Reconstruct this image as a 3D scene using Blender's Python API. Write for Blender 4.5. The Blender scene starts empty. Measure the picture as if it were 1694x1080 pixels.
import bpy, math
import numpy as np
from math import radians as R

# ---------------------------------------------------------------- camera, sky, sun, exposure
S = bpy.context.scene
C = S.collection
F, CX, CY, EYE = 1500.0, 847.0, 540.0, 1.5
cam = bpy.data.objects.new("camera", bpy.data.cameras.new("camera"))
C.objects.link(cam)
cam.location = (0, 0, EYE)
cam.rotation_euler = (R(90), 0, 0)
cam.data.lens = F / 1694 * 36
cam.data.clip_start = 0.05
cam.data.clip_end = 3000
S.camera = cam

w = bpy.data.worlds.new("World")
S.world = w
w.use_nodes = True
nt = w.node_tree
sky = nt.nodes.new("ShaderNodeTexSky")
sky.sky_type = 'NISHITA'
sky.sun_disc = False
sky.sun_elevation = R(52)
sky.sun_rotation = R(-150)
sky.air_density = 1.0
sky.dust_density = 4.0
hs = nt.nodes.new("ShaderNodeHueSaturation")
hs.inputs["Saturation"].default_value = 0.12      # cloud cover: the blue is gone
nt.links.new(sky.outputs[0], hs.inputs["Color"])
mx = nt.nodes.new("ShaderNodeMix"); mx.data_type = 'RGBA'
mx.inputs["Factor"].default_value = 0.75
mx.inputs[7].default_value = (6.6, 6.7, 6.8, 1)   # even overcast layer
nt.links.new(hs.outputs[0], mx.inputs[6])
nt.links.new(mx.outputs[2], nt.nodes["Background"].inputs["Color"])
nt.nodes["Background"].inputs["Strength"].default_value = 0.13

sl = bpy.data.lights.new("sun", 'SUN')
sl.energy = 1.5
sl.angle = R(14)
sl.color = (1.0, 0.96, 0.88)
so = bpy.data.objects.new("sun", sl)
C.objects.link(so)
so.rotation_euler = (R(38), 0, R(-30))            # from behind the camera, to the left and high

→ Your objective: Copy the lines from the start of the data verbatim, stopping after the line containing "from math import radians as R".

→ Exercise result:
Reconstruct this image as a 3D scene using Blender's Python API. Write for Blender 4.5. The Blender scene starts empty. Measure the picture as if it were 1694x1080 pixels.
import bpy, math
import numpy as np
from math import radians as R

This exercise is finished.